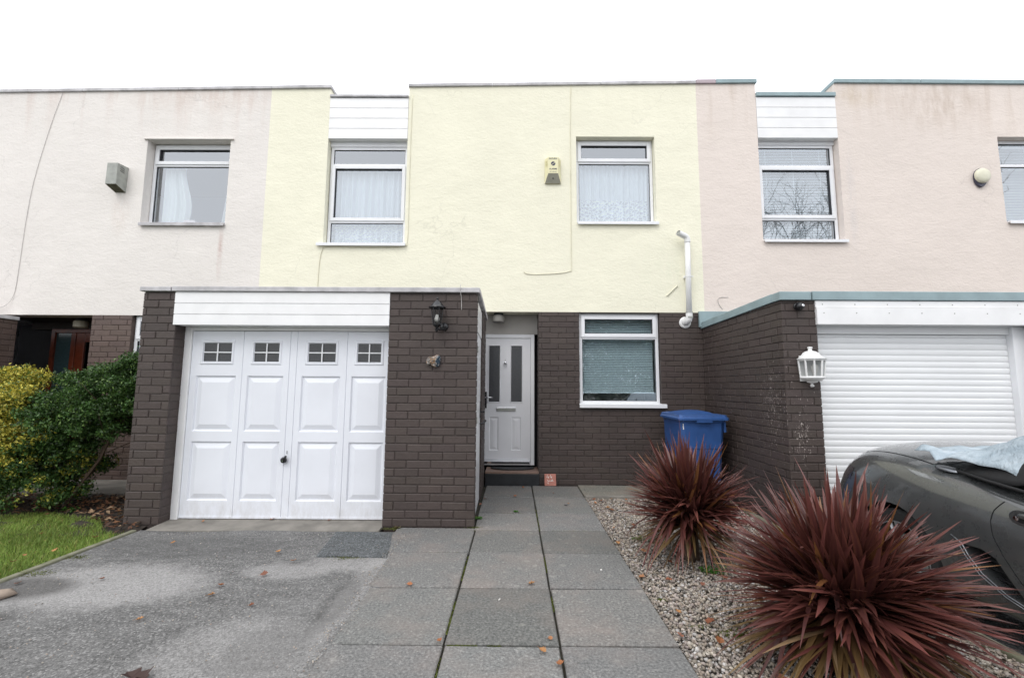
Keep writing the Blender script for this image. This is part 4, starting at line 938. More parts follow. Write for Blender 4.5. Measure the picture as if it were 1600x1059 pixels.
# ---------------------------------------------------------------- ground
def plate(name,x0,x1,y0,y1,z,m,nx=1,ny=1,amp=0,sc=1.3,thick=None):
    from mathutils import noise as mn
    mb=MB(); 
    for j in range(ny+1):
        for i in range(nx+1):
            x=x0+(x1-x0)*i/nx; y=y0+(y1-y0)*j/ny; mb.v.append((x,y,z+(amp*mn.noise(Vector((x*sc,y*sc,0))) if amp else 0))); mb.c.append((1,1,1))
    for j in range(ny):
        for i in range(nx): a=j*(nx+1)+i; mb.f.append((a,a+1,a+nx+2,a+nx+1))
    return struct(mb.build(name,m,None,smooth=bool(amp)))
plate('ground',-90,90,-90,60,-.16,M['ground'])
plate('driveway',-3.33,-.86,-3.2,4.14,-.006,M['asphalt'],60,150,.010,1.6)
# asphalt patch with cut edges
b=MB(); e=[(-1.50,3.56),(-.955,3.53),(-1.0,3.8),(-1.07,4.11),(-1.57,4.12)]; b.prism(e,'z',-.02,.004); struct(b.build('driveway_patch',M['patch'],None,bevel=.002,seg=1))
b=MB(); b.add([(-3.28,4.13,-.02),(-1.205,4.15,-.02),(-1.205,4.50,-.02),(-3.28,4.50,-.02),(-3.28,4.13,.0),(-1.205,4.15,.002),(-1.205,4.50,.016),(-3.28,4.50,.016)],[(4,5,6,7),(0,1,5,4),(0,4,7,3),(1,2,6,5)])
struct(b.build('garage_threshold',M['concrete'],None,bevel=.004,seg=1))
plate('right_driveway',2.49,9.2,-3.2,4.6,-.078,M['road'],60,80,.006,1.6)
plate('left_bed_ground',-9.5,-3.38,4.0,5.3,-.02,M['soil'],120,30,.05,5)
plate('lawn_ground',-9.5,-3.385,-3.2,4.1,-.03,M['lawnbase'],60,60,.006,1.5)
plate('path_bed',-.94,.84,-3.2,6.1,-.022,M['dirt'])
plate('gravel_bed_ground',.83,2.45,-3.2,6.1,-.045,M['gravelbase'],40,100,.015,3)
plate('road',-90,90,-14,-3.2,-.12,M['road']); 
for (nm,x0,x1,h0,h1,m) in (('edging',-3.382,-3.333,-.08,.012,'kerb'),('kerb',2.44,2.488,-.12,.004,'kerb')):
    b=MB(); y=-3.2; 
    while y<(4.1 if nm=='edging' else 5.9):
        L=.914; j=random.uniform(-.004,.004); b.box(x0+j,x1+j,y+.003,min(y+L-.003,4.13 if nm=='edging' else 6.0),h0,h1+random.uniform(-.003,.003)); y+=L
    struct(b.build(nm,M[m],None,bevel=.008))
# slabs
b=MB(); rows=[-3.1,-2.49,-1.88,-1.27,-.66,-.05,.56,1.17,1.78,2.395,3.035,3.66,4.215,4.775,5.42,6.045]
def slab(x0,x1,y0,y1,z,c):
    i=.006; jt=lambda: random.uniform(-.003,.003)
    q=[(x0+jt(),y0+jt()),(x1+jt(),y0+jt()),(x1+jt(),y1+jt()),(x0+jt(),y1+jt())]; tz=[z+random.uniform(-.003,.003) for _ in range(4)]
    cx,cy=(x0+x1)/2,(y0+y1)/2; vs=[(*p,-.03) for p in q]+[(*p,t-.006) for p,t in zip(q,tz)]+[(p[0]+(i if p[0]<cx else -i),p[1]+(i if p[1]<cy else -i),t) for p,t in zip(q,tz)]
    b.add(vs,[(8,9,10,11)]+[(L+k,L+(k+1)%4,L+4+(k+1)%4,L+4+k) for L in (0,4) for k in range(4)],c)
for r,(y0,y1) in enumerate(zip(rows,rows[1:])):
    cols=[(-.922,-.354),(-.341,.229),(.242,.835)]
    if y0>4.2: cols=cols[1:]; 
    for k,(x0,x1) in enumerate(cols):
        if x0==-.922 and y1>4.0: x0=-1.06; y1_=4.262
        elif x0==-.922 and y1>3.6: x0=-.945; y1_=y1
        else: y1_=y1
        if k==0 and y0>4.2: x0=-.355+ .0
        g=random.uniform(.82,1.13); slab(x0,x1,y0+.008,y1_-.008,0,(g*random.uniform(.99,1.02),g,g*random.uniform(.97,1.01)))
struct(b.build('path',M['slab'],None))
b=MB()
for (x0,x1) in ((.845,1.74),(1.75,2.43)): 
    y0,y1=5.50,6.09; slab(x0,x1,y0,y1,.002,(1.15,1.12,1.0))
struct(b.build('wall_path',M['slab'],None))
b=MB(); b.box(.846,2.43,5.45,5.496,-.09,.012); struct(b.build('wall_path_edging',M['concrete'],None,bevel=.006))
b=MB(); b.box(-5.75,-3.62,5.33,6.09,-.06,.03); b.box(-9.5,-5.76,5.33,6.09,-.06,.03); struct(b.build('left_path',M['concrete'],None,bevel=.01))
# gravel stones
def icosa():
    p=(1+5**.5)/2; V=np.array([(-1,p,0),(1,p,0),(-1,-p,0),(1,-p,0),(0,-1,p),(0,1,p),(0,-1,-p),(0,1,-p),(p,0,-1),(p,0,1),(-p,0,-1),(-p,0,1)])/math.hypot(1,p)
    F=np.array([(0,11,5),(0,5,1),(0,1,7),(0,7,10),(0,10,11),(1,5,9),(5,11,4),(11,10,2),(10,7,6),(7,1,8),(3,9,4),(3,4,2),(3,2,6),(3,6,8),(3,8,9),(4,9,5),(2,4,11),(6,2,10),(8,6,7),(9,8,1)]); return V,F
def rotmats(n,rng):
    q=rng.normal(size=(n,4)); q/=np.linalg.norm(q,axis=1)[:,None]; w,x,y,z=q.T
    return np.stack([1-2*(y*y+z*z),2*(x*y-z*w),2*(x*z+y*w),2*(x*y+z*w),1-2*(x*x+z*z),2*(y*z-x*w),2*(x*z-y*w),2*(y*z+x*w),1-2*(x*x+y*y)],1).reshape(n,3,3)
def stones(name,P,size,pal,m,flat=.75):
    n=len(P); IV,IF=icosa(); V=IV[None]*(1+RNG.uniform(-.28,.28,(n,12,1))); V=V*RNG.uniform(.55,1.2,(n,1,3)); V=np.einsum('nij,nkj->nki',rotmats(n,RNG),V)
    V[:,:,2]*=flat; V=V*size[:,None,None]+P[:,None,:]
    F=(IF[None]+(np.arange(n)*12)[:,None,None]).reshape(-1,3); c=pal[RNG.integers(0,len(pal),n)]*RNG.uniform(.7,1.25,(n,1)); C=np.repeat(c,12,0)
    return np_mesh(name,V.reshape(-1,3),F,C,m)
n=38000; yy=1.55+(5.45-1.55)*RNG.random(n)**1.15; xx=RNG.uniform(.850,2.435,n)
n2=2500; yy=np.concatenate([yy,RNG.uniform(-2,1.55,n2)]); xx=np.concatenate([xx,RNG.uniform(.85,2.43,n2)])
P=np.stack([xx,yy,-.030+RNG.uniform(-.006,.016,n+n2)],1); sz=RNG.uniform(.006,.0135,n+n2)*np.where(RNG.random(n+n2)<.1,1.25,1)
pal=np.array([(.42,.38,.33),(.36,.31,.25),(.47,.42,.35),(.33,.27,.22),(.27,.24,.20),(.50,.48,.46),(.38,.32,.27),(.32,.27,.25),(.22,.20,.18),(.44,.38,.34)])*1.0
g=stones('gravel',P,sz,pal,M['stone']); tag(g,'pale mixed gravel between the slab path and the right driveway','gravel',kind='stuff')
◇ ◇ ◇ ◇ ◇
### What is asked
The listing above must be printed again exactly, minus its pictures.

### Task solution
Keep writing the Blender script for this image. This is part 4, starting at line 938. More parts follow. Write for Blender 4.5. Measure the picture as if it were 1600x1059 pixels.
# ---------------------------------------------------------------- ground
def plate(name,x0,x1,y0,y1,z,m,nx=1,ny=1,amp=0,sc=1.3,thick=None):
    from mathutils import noise as mn
    mb=MB(); 
    for j in range(ny+1):
        for i in range(nx+1):
            x=x0+(x1-x0)*i/nx; y=y0+(y1-y0)*j/ny; mb.v.append((x,y,z+(amp*mn.noise(Vector((x*sc,y*sc,0))) if amp else 0))); mb.c.append((1,1,1))
    for j in range(ny):
        for i in range(nx): a=j*(nx+1)+i; mb.f.append((a,a+1,a+nx+2,a+nx+1))
    return struct(mb.build(name,m,None,smooth=bool(amp)))
plate('ground',-90,90,-90,60,-.16,M['ground'])
plate('driveway',-3.33,-.86,-3.2,4.14,-.006,M['asphalt'],60,150,.010,1.6)
# asphalt patch with cut edges
b=MB(); e=[(-1.50,3.56),(-.955,3.53),(-1.0,3.8),(-1.07,4.11),(-1.57,4.12)]; b.prism(e,'z',-.02,.004); struct(b.build('driveway_patch',M['patch'],None,bevel=.002,seg=1))
b=MB(); b.add([(-3.28,4.13,-.02),(-1.205,4.15,-.02),(-1.205,4.50,-.02),(-3.28,4.50,-.02),(-3.28,4.13,.0),(-1.205,4.15,.002),(-1.205,4.50,.016),(-3.28,4.50,.016)],[(4,5,6,7),(0,1,5,4),(0,4,7,3),(1,2,6,5)])
struct(b.build('garage_threshold',M['concrete'],None,bevel=.004,seg=1))
plate('right_driveway',2.49,9.2,-3.2,4.6,-.078,M['road'],60,80,.006,1.6)
plate('left_bed_ground',-9.5,-3.38,4.0,5.3,-.02,M['soil'],120,30,.05,5)
plate('lawn_ground',-9.5,-3.385,-3.2,4.1,-.03,M['lawnbase'],60,60,.006,1.5)
plate('path_bed',-.94,.84,-3.2,6.1,-.022,M['dirt'])
plate('gravel_bed_ground',.83,2.45,-3.2,6.1,-.045,M['gravelbase'],40,100,.015,3)
plate('road',-90,90,-14,-3.2,-.12,M['road']); 
for (nm,x0,x1,h0,h1,m) in (('edging',-3.382,-3.333,-.08,.012,'kerb'),('kerb',2.44,2.488,-.12,.004,'kerb')):
    b=MB(); y=-3.2; 
    while y<(4.1 if nm=='edging' else 5.9):
        L=.914; j=random.uniform(-.004,.004); b.box(x0+j,x1+j,y+.003,min(y+L-.003,4.13 if nm=='edging' else 6.0),h0,h1+random.uniform(-.003,.003)); y+=L
    struct(b.build(nm,M[m],None,bevel=.008))
# slabs
b=MB(); rows=[-3.1,-2.49,-1.88,-1.27,-.66,-.05,.56,1.17,1.78,2.395,3.035,3.66,4.215,4.775,5.42,6.045]
def slab(x0,x1,y0,y1,z,c):
    i=.006; jt=lambda: random.uniform(-.003,.003)
    q=[(x0+jt(),y0+jt()),(x1+jt(),y0+jt()),(x1+jt(),y1+jt()),(x0+jt(),y1+jt())]; tz=[z+random.uniform(-.003,.003) for _ in range(4)]
    cx,cy=(x0+x1)/2,(y0+y1)/2; vs=[(*p,-.03) for p in q]+[(*p,t-.006) for p,t in zip(q,tz)]+[(p[0]+(i if p[0]<cx else -i),p[1]+(i if p[1]<cy else -i),t) for p,t in zip(q,tz)]
    b.add(vs,[(8,9,10,11)]+[(L+k,L+(k+1)%4,L+4+(k+1)%4,L+4+k) for L in (0,4) for k in range(4)],c)
for r,(y0,y1) in enumerate(zip(rows,rows[1:])):
    cols=[(-.922,-.354),(-.341,.229),(.242,.835)]
    if y0>4.2: cols=cols[1:]; 
    for k,(x0,x1) in enumerate(cols):
        if x0==-.922 and y1>4.0: x0=-1.06; y1_=4.262
        elif x0==-.922 and y1>3.6: x0=-.945; y1_=y1
        else: y1_=y1
        if k==0 and y0>4.2: x0=-.355+ .0
        g=random.uniform(.82,1.13); slab(x0,x1,y0+.008,y1_-.008,0,(g*random.uniform(.99,1.02),g,g*random.uniform(.97,1.01)))
struct(b.build('path',M['slab'],None))
b=MB()
for (x0,x1) in ((.845,1.74),(1.75,2.43)): 
    y0,y1=5.50,6.09; slab(x0,x1,y0,y1,.002,(1.15,1.12,1.0))
struct(b.build('wall_path',M['slab'],None))
b=MB(); b.box(.846,2.43,5.45,5.496,-.09,.012); struct(b.build('wall_path_edging',M['concrete'],None,bevel=.006))
b=MB(); b.box(-5.75,-3.62,5.33,6.09,-.06,.03); b.box(-9.5,-5.76,5.33,6.09,-.06,.03); struct(b.build('left_path',M['concrete'],None,bevel=.01))
# gravel stones
def icosa():
    p=(1+5**.5)/2; V=np.array([(-1,p,0),(1,p,0),(-1,-p,0),(1,-p,0),(0,-1,p),(0,1,p),(0,-1,-p),(0,1,-p),(p,0,-1),(p,0,1),(-p,0,-1),(-p,0,1)])/math.hypot(1,p)
    F=np.array([(0,11,5),(0,5,1),(0,1,7),(0,7,10),(0,10,11),(1,5,9),(5,11,4),(11,10,2),(10,7,6),(7,1,8),(3,9,4),(3,4,2),(3,2,6),(3,6,8),(3,8,9),(4,9,5),(2,4,11),(6,2,10),(8,6,7),(9,8,1)]); return V,F
def rotmats(n,rng):
    q=rng.normal(size=(n,4)); q/=np.linalg.norm(q,axis=1)[:,None]; w,x,y,z=q.T
    return np.stack([1-2*(y*y+z*z),2*(x*y-z*w),2*(x*z+y*w),2*(x*y+z*w),1-2*(x*x+z*z),2*(y*z-x*w),2*(x*z-y*w),2*(y*z+x*w),1-2*(x*x+y*y)],1).reshape(n,3,3)
def stones(name,P,size,pal,m,flat=.75):
    n=len(P); IV,IF=icosa(); V=IV[None]*(1+RNG.uniform(-.28,.28,(n,12,1))); V=V*RNG.uniform(.55,1.2,(n,1,3)); V=np.einsum('nij,nkj->nki',rotmats(n,RNG),V)
    V[:,:,2]*=flat; V=V*size[:,None,None]+P[:,None,:]
    F=(IF[None]+(np.arange(n)*12)[:,None,None]).reshape(-1,3); c=pal[RNG.integers(0,len(pal),n)]*RNG.uniform(.7,1.25,(n,1)); C=np.repeat(c,12,0)
    return np_mesh(name,V.reshape(-1,3),F,C,m)
n=38000; yy=1.55+(5.45-1.55)*RNG.random(n)**1.15; xx=RNG.uniform(.850,2.435,n)
n2=2500; yy=np.concatenate([yy,RNG.uniform(-2,1.55,n2)]); xx=np.concatenate([xx,RNG.uniform(.85,2.43,n2)])
P=np.stack([xx,yy,-.030+RNG.uniform(-.006,.016,n+n2)],1); sz=RNG.uniform(.006,.0135,n+n2)*np.where(RNG.random(n+n2)<.1,1.25,1)
pal=np.array([(.42,.38,.33),(.36,.31,.25),(.47,.42,.35),(.33,.27,.22),(.27,.24,.20),(.50,.48,.46),(.38,.32,.27),(.32,.27,.25),(.22,.20,.18),(.44,.38,.34)])*1.0
g=stones('gravel',P,sz,pal,M['stone']); tag(g,'pale mixed gravel between the slab path and the right driveway','gravel',kind='stuff')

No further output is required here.